- **Listed records**:
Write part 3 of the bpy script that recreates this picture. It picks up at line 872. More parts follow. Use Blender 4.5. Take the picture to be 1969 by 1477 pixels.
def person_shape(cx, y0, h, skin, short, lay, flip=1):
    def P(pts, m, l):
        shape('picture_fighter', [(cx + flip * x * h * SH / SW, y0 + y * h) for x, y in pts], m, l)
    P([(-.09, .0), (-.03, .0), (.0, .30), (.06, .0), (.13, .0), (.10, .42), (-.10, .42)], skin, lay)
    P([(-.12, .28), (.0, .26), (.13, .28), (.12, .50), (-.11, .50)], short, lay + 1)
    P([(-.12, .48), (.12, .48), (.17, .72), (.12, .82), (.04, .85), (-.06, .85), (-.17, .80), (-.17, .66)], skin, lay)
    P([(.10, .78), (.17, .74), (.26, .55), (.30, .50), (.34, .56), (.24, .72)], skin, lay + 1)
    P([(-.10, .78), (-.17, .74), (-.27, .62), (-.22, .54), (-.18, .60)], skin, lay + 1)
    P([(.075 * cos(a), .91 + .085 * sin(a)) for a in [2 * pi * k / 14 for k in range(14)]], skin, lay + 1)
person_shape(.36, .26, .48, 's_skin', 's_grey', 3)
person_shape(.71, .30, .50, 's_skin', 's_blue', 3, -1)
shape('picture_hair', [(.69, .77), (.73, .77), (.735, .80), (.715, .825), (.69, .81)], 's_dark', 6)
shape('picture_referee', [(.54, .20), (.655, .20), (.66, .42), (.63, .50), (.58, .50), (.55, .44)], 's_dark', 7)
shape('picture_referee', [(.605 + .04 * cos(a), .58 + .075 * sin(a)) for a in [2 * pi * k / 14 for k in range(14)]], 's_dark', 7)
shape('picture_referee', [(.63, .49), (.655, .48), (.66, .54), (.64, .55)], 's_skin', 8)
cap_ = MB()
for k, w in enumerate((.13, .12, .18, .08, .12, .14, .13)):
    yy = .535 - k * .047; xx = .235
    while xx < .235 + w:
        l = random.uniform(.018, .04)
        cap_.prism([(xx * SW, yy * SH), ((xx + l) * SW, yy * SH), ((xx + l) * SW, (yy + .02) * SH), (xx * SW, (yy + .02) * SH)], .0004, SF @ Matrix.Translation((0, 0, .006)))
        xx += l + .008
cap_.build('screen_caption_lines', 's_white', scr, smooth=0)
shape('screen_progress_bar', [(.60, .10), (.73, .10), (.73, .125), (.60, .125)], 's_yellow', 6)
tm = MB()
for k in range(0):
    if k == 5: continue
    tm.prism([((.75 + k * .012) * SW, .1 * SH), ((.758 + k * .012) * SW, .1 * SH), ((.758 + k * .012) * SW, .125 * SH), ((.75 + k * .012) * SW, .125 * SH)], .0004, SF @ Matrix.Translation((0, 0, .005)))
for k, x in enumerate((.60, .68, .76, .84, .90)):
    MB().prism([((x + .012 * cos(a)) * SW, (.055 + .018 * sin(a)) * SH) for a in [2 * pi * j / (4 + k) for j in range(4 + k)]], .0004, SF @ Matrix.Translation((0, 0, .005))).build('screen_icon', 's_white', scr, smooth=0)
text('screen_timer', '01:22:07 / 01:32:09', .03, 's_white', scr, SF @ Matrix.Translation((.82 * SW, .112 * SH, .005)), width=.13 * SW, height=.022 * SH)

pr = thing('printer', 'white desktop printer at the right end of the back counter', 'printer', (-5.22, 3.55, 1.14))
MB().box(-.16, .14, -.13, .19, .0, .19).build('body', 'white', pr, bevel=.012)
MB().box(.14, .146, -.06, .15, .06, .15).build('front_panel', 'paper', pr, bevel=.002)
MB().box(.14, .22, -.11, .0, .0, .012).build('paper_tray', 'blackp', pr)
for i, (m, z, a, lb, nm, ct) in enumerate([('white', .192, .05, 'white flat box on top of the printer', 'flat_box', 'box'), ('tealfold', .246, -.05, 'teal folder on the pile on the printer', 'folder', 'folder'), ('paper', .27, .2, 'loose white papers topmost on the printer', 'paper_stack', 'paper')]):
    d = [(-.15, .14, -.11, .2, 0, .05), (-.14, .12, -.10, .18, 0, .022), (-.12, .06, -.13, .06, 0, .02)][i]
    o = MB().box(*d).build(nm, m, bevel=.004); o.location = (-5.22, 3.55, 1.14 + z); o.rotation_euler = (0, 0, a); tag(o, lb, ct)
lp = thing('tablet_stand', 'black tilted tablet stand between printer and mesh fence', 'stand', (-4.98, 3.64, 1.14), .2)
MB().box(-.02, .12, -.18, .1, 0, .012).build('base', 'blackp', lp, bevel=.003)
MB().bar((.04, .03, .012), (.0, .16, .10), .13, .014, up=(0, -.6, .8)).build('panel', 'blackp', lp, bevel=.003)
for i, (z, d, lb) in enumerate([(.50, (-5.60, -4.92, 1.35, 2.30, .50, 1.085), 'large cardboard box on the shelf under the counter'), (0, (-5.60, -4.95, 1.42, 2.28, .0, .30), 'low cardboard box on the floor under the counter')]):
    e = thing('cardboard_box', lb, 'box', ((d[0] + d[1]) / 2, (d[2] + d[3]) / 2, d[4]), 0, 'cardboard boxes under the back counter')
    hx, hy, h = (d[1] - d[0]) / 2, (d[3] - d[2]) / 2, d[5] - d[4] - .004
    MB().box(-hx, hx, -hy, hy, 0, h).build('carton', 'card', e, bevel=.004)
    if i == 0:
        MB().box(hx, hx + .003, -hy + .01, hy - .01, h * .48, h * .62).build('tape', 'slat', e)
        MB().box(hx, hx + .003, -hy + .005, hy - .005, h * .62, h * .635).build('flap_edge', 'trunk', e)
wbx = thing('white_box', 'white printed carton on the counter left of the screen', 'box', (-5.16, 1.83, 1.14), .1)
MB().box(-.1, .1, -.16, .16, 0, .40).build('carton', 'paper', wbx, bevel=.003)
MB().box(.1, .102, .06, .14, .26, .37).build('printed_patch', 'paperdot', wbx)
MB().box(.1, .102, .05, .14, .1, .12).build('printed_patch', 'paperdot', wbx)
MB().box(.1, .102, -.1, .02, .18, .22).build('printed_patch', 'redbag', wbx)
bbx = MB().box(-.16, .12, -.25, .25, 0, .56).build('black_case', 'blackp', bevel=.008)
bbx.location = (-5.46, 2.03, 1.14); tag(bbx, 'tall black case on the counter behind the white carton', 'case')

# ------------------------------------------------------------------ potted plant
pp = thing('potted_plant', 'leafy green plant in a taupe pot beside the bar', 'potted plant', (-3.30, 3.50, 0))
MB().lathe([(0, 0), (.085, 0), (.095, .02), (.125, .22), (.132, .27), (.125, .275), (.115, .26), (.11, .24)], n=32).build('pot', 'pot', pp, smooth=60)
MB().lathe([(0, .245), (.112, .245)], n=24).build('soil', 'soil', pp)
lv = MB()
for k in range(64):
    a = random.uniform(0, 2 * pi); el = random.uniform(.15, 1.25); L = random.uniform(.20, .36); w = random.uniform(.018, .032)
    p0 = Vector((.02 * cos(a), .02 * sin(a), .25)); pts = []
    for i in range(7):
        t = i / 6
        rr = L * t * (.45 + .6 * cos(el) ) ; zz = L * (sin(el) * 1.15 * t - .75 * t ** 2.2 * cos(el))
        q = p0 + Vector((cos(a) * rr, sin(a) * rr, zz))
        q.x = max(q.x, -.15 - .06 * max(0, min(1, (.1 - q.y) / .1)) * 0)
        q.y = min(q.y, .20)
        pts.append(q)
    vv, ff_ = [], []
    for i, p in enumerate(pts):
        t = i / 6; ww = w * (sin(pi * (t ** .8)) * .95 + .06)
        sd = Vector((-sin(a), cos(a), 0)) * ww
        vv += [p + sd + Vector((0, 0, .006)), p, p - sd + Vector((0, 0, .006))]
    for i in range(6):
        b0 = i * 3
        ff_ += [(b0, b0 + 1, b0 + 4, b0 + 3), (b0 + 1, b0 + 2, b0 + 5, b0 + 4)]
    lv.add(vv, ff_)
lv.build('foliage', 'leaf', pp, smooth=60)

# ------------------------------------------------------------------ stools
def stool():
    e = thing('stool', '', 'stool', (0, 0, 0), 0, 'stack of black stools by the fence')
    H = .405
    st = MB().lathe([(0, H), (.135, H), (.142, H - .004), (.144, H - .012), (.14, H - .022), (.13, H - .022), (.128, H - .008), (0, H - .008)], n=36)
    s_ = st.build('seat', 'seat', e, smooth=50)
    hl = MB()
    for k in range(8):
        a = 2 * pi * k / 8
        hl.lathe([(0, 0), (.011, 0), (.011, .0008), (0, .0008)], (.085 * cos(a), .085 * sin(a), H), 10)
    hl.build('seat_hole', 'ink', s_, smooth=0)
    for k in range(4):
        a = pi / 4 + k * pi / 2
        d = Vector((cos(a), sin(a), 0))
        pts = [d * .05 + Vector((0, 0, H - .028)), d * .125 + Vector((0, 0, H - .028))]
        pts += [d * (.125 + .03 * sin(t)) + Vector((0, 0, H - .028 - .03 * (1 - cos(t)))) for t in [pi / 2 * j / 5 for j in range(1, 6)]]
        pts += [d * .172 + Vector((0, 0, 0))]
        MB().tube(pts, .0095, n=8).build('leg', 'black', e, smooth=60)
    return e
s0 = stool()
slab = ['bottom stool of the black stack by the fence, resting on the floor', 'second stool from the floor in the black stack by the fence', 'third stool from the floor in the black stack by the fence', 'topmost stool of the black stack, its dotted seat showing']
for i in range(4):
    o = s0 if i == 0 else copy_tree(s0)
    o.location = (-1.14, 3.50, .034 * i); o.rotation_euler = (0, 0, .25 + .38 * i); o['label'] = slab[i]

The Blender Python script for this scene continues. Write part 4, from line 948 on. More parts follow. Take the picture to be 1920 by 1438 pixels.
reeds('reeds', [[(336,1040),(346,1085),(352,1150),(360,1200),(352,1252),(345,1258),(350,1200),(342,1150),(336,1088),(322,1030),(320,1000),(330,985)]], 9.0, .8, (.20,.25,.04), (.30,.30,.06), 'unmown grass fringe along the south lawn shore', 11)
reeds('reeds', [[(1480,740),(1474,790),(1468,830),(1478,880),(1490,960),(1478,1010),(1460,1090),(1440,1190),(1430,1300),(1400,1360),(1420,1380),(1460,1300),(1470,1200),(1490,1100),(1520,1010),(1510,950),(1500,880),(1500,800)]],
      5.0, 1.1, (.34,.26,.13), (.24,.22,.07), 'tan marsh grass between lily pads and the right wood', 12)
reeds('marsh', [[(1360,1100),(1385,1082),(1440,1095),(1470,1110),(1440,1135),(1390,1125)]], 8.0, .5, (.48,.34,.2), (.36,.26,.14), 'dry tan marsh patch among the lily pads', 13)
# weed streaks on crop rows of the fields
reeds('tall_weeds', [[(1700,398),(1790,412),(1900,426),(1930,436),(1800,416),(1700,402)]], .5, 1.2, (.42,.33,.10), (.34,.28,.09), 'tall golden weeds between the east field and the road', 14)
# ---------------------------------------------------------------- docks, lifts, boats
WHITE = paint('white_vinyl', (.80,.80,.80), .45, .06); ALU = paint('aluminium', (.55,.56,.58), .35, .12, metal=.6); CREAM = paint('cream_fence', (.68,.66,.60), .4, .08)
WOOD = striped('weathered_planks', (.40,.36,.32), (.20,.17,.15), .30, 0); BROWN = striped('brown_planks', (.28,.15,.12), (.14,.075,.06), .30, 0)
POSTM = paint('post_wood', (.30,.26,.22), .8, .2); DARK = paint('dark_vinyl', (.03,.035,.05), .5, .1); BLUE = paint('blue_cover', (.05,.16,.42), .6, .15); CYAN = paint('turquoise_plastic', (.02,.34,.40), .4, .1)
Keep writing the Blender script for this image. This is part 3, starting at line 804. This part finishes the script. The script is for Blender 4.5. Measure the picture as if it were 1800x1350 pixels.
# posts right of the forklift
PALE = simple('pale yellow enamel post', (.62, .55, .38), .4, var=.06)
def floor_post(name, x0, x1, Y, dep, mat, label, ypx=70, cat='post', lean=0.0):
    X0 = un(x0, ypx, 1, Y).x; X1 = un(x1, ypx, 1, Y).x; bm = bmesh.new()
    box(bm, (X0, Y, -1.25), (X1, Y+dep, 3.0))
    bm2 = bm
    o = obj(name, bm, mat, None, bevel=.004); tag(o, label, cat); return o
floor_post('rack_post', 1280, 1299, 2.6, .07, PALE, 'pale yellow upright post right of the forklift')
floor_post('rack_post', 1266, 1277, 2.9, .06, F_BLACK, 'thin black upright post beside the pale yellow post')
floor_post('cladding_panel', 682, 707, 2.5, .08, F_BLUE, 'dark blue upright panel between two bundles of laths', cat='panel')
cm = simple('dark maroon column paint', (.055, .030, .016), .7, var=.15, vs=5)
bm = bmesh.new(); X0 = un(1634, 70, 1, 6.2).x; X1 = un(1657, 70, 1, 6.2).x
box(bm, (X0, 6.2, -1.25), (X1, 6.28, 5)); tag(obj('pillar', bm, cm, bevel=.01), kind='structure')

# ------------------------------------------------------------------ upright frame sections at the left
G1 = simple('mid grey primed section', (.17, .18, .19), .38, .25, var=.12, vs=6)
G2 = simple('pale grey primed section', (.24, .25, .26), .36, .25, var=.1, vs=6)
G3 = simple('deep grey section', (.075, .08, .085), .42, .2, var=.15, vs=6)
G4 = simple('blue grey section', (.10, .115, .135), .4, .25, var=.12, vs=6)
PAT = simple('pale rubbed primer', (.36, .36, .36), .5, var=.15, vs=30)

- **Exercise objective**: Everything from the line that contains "Keep writing the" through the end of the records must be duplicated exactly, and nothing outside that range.

- **Task answer**:
Keep writing the Blender script for this image. This is part 3, starting at line 804. This part finishes the script. The script is for Blender 4.5. Measure the picture as if it were 1800x1350 pixels.
# posts right of the forklift
PALE = simple('pale yellow enamel post', (.62, .55, .38), .4, var=.06)
def floor_post(name, x0, x1, Y, dep, mat, label, ypx=70, cat='post', lean=0.0):
    X0 = un(x0, ypx, 1, Y).x; X1 = un(x1, ypx, 1, Y).x; bm = bmesh.new()
    box(bm, (X0, Y, -1.25), (X1, Y+dep, 3.0))
    bm2 = bm
    o = obj(name, bm, mat, None, bevel=.004); tag(o, label, cat); return o
floor_post('rack_post', 1280, 1299, 2.6, .07, PALE, 'pale yellow upright post right of the forklift')
floor_post('rack_post', 1266, 1277, 2.9, .06, F_BLACK, 'thin black upright post beside the pale yellow post')
floor_post('cladding_panel', 682, 707, 2.5, .08, F_BLUE, 'dark blue upright panel between two bundles of laths', cat='panel')
cm = simple('dark maroon column paint', (.055, .030, .016), .7, var=.15, vs=5)
bm = bmesh.new(); X0 = un(1634, 70, 1, 6.2).x; X1 = un(1657, 70, 1, 6.2).x
box(bm, (X0, 6.2, -1.25), (X1, 6.28, 5)); tag(obj('pillar', bm, cm, bevel=.01), kind='structure')

# ------------------------------------------------------------------ upright frame sections at the left
G1 = simple('mid grey primed section', (.17, .18, .19), .38, .25, var=.12, vs=6)
G2 = simple('pale grey primed section', (.24, .25, .26), .36, .25, var=.1, vs=6)
G3 = simple('deep grey section', (.075, .08, .085), .42, .2, var=.15, vs=6)
G4 = simple('blue grey section', (.10, .115, .135), .4, .25, var=.12, vs=6)
PAT = simple('pale rubbed primer', (.36, .36, .36), .5, var=.15, vs=30)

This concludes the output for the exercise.